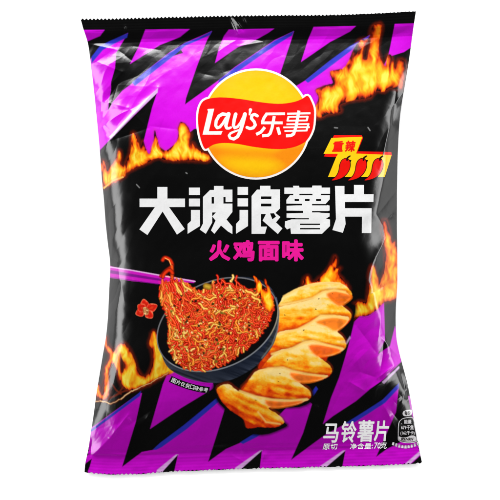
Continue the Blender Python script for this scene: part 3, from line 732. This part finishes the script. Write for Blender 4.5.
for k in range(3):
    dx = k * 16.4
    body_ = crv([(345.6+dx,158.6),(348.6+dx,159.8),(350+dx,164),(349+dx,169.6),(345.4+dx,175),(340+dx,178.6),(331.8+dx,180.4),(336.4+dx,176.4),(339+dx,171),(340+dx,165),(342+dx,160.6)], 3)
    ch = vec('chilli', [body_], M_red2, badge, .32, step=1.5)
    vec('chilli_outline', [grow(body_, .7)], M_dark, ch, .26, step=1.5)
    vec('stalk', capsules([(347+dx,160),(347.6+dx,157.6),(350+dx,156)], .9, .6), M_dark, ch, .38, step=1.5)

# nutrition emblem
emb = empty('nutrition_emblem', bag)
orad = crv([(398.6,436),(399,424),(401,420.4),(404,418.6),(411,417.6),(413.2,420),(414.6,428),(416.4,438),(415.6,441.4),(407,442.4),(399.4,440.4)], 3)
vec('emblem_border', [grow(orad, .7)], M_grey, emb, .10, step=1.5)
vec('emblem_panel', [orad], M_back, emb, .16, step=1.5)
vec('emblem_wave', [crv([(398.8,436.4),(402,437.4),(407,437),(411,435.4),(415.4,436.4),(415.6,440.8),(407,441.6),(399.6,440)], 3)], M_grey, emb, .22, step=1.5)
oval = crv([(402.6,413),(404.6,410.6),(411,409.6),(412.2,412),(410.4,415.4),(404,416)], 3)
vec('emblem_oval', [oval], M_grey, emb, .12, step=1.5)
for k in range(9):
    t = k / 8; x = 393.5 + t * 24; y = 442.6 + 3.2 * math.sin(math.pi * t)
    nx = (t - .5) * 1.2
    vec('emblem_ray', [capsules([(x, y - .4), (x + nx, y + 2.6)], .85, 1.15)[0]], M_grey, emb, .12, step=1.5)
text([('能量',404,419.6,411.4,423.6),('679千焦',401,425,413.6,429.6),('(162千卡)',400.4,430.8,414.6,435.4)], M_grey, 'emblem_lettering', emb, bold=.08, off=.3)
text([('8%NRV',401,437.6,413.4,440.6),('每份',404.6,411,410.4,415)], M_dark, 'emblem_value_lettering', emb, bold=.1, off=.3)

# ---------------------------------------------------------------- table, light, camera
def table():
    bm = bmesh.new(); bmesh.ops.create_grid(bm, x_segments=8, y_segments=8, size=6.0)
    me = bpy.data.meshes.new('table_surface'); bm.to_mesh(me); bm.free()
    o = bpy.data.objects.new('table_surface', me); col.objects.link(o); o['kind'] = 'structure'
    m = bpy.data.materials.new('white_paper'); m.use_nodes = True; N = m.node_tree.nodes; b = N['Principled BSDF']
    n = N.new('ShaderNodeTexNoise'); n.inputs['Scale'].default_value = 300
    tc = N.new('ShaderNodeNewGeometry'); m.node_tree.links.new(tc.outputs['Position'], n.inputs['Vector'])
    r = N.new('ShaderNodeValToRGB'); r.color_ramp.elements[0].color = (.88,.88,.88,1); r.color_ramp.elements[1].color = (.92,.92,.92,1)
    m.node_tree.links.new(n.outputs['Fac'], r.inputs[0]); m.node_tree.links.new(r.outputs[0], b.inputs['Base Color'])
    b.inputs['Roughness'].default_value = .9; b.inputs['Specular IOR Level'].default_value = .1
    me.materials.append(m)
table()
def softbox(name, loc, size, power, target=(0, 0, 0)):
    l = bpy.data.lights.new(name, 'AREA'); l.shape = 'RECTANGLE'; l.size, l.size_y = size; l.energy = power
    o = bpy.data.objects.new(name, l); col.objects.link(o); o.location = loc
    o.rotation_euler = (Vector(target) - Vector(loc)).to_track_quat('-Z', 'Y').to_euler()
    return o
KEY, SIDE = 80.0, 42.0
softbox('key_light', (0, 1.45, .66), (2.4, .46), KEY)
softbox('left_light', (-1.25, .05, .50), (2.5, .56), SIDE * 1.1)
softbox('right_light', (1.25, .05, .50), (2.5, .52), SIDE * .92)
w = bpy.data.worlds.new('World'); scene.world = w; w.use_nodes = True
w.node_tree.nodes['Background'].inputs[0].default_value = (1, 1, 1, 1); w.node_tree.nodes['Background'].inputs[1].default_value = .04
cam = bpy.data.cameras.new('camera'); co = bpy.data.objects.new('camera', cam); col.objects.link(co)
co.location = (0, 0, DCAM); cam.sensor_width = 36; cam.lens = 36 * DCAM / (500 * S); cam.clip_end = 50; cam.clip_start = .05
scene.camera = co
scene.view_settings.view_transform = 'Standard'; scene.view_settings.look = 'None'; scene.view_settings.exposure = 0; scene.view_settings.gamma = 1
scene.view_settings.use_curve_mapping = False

● **Problem details**: Please quote the lines of the material, beginning with the first and ending with the one that contains "ch, .38, step=1.5)", exactly as written and without any pictures.

● **Output below**:
Continue the Blender Python script for this scene: part 3, from line 732. This part finishes the script. Write for Blender 4.5.
for k in range(3):
    dx = k * 16.4
    body_ = crv([(345.6+dx,158.6),(348.6+dx,159.8),(350+dx,164),(349+dx,169.6),(345.4+dx,175),(340+dx,178.6),(331.8+dx,180.4),(336.4+dx,176.4),(339+dx,171),(340+dx,165),(342+dx,160.6)], 3)
    ch = vec('chilli', [body_], M_red2, badge, .32, step=1.5)
    vec('chilli_outline', [grow(body_, .7)], M_dark, ch, .26, step=1.5)
    vec('stalk', capsules([(347+dx,160),(347.6+dx,157.6),(350+dx,156)], .9, .6), M_dark, ch, .38, step=1.5)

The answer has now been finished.